**WORK TO BE COMPLETED:** Include in the output the line containing "Write part 4" and each subsequent line of the records, through the end, transcribed exactly. Add nothing else.

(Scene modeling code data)
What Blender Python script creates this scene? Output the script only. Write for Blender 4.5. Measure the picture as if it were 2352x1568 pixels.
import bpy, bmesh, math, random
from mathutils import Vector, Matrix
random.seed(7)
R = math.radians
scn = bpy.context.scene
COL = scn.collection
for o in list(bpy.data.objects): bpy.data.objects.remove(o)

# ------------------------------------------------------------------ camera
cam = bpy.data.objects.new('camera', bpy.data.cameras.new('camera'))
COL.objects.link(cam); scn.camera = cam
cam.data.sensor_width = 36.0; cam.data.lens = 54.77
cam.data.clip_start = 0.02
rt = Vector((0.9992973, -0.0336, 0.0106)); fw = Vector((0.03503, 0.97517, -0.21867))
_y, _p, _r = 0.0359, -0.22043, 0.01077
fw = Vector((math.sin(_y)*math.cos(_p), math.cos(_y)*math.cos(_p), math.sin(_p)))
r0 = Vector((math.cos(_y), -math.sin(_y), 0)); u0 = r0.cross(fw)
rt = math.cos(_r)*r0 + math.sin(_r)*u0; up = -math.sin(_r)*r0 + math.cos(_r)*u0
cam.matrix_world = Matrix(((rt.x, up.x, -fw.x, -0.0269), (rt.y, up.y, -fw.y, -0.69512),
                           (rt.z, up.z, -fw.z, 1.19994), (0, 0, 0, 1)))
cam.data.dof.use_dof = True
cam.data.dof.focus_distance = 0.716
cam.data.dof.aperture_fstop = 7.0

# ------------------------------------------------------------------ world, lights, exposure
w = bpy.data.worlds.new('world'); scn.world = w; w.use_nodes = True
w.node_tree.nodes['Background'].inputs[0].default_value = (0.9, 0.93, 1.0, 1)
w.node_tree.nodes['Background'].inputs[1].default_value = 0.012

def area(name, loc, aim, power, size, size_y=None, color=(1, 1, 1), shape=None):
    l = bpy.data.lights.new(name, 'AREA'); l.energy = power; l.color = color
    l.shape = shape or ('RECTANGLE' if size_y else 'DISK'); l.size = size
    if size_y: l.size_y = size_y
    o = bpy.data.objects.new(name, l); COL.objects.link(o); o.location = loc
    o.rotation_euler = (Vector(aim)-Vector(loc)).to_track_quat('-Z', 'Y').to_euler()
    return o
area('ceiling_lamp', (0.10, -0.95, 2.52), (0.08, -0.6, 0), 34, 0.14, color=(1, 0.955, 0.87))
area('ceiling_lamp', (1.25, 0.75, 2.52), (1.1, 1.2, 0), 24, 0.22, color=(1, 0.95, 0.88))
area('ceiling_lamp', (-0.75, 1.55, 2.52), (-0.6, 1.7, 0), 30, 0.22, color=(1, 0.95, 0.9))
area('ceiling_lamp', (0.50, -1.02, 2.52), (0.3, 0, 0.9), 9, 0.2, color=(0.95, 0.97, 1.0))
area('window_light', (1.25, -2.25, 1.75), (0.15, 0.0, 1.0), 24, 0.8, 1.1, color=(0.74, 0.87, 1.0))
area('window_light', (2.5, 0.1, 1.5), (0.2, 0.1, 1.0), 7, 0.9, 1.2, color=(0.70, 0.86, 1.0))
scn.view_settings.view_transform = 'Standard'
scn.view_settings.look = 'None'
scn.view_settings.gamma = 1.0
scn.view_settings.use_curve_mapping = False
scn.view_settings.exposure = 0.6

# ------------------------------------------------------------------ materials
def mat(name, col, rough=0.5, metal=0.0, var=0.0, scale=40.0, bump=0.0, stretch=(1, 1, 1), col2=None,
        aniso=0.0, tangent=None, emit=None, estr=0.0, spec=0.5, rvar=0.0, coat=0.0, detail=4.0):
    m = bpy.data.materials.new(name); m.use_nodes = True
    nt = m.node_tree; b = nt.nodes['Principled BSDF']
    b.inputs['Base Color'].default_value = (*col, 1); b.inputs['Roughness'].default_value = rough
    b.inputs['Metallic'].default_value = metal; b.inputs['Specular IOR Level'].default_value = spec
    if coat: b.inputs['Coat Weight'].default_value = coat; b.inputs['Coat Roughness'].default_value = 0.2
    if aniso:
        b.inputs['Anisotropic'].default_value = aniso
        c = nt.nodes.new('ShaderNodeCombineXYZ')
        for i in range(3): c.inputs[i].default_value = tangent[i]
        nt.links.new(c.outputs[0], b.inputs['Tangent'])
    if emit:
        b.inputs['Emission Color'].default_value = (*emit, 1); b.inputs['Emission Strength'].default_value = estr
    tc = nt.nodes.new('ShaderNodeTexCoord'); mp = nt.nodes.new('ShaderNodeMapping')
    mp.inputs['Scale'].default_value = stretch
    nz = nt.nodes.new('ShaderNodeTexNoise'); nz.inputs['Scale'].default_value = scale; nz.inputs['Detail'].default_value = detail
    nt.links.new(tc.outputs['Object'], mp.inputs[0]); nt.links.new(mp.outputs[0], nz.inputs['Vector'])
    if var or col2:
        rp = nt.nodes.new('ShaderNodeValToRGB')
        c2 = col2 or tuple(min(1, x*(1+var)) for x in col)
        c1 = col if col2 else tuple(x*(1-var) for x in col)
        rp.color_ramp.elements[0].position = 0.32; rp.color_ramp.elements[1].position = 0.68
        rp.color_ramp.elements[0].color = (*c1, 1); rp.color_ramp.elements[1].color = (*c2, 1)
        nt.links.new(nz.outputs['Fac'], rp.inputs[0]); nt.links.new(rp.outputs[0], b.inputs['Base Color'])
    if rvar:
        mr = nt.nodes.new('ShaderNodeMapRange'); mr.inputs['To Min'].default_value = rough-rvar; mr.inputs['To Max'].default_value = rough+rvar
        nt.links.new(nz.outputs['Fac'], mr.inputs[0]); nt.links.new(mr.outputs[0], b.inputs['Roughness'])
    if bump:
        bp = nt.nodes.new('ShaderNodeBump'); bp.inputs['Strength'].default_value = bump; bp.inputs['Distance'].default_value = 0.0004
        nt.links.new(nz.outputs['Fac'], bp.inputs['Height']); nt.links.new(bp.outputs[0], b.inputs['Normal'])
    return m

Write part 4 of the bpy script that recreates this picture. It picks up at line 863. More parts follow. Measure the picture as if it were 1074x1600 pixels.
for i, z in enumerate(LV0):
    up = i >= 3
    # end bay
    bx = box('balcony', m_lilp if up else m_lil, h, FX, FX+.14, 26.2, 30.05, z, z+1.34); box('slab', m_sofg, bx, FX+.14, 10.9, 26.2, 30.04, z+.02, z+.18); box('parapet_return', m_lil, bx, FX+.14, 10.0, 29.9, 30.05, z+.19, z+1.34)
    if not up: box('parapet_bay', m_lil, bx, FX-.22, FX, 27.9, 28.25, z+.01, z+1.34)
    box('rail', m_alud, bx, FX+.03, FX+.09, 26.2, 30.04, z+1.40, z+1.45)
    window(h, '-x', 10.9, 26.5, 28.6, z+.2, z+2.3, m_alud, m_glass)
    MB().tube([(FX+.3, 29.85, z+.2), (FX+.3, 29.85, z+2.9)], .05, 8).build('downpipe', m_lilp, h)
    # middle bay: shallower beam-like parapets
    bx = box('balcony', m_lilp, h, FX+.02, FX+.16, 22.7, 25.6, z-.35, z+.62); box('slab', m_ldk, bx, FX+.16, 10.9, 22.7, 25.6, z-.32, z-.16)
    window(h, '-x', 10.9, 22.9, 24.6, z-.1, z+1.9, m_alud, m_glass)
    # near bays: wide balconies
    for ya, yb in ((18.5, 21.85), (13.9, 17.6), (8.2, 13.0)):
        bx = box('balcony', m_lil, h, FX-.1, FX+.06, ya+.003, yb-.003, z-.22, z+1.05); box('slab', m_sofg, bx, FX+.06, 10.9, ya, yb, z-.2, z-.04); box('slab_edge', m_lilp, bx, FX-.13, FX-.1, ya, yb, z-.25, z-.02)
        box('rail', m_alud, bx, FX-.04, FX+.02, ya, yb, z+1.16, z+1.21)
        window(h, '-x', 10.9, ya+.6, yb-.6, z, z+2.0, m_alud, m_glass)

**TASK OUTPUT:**
Write part 4 of the bpy script that recreates this picture. It picks up at line 863. More parts follow. Measure the picture as if it were 1074x1600 pixels.
for i, z in enumerate(LV0):
    up = i >= 3
    # end bay
    bx = box('balcony', m_lilp if up else m_lil, h, FX, FX+.14, 26.2, 30.05, z, z+1.34); box('slab', m_sofg, bx, FX+.14, 10.9, 26.2, 30.04, z+.02, z+.18); box('parapet_return', m_lil, bx, FX+.14, 10.0, 29.9, 30.05, z+.19, z+1.34)
    if not up: box('parapet_bay', m_lil, bx, FX-.22, FX, 27.9, 28.25, z+.01, z+1.34)
    box('rail', m_alud, bx, FX+.03, FX+.09, 26.2, 30.04, z+1.40, z+1.45)
    window(h, '-x', 10.9, 26.5, 28.6, z+.2, z+2.3, m_alud, m_glass)
    MB().tube([(FX+.3, 29.85, z+.2), (FX+.3, 29.85, z+2.9)], .05, 8).build('downpipe', m_lilp, h)
    # middle bay: shallower beam-like parapets
    bx = box('balcony', m_lilp, h, FX+.02, FX+.16, 22.7, 25.6, z-.35, z+.62); box('slab', m_ldk, bx, FX+.16, 10.9, 22.7, 25.6, z-.32, z-.16)
    window(h, '-x', 10.9, 22.9, 24.6, z-.1, z+1.9, m_alud, m_glass)
    # near bays: wide balconies
    for ya, yb in ((18.5, 21.85), (13.9, 17.6), (8.2, 13.0)):
        bx = box('balcony', m_lil, h, FX-.1, FX+.06, ya+.003, yb-.003, z-.22, z+1.05); box('slab', m_sofg, bx, FX+.06, 10.9, ya, yb, z-.2, z-.04); box('slab_edge', m_lilp, bx, FX-.13, FX-.1, ya, yb, z-.25, z-.02)
        box('rail', m_alud, bx, FX-.04, FX+.02, ya, yb, z+1.16, z+1.21)
        window(h, '-x', 10.9, ya+.6, yb-.6, z, z+2.0, m_alud, m_glass)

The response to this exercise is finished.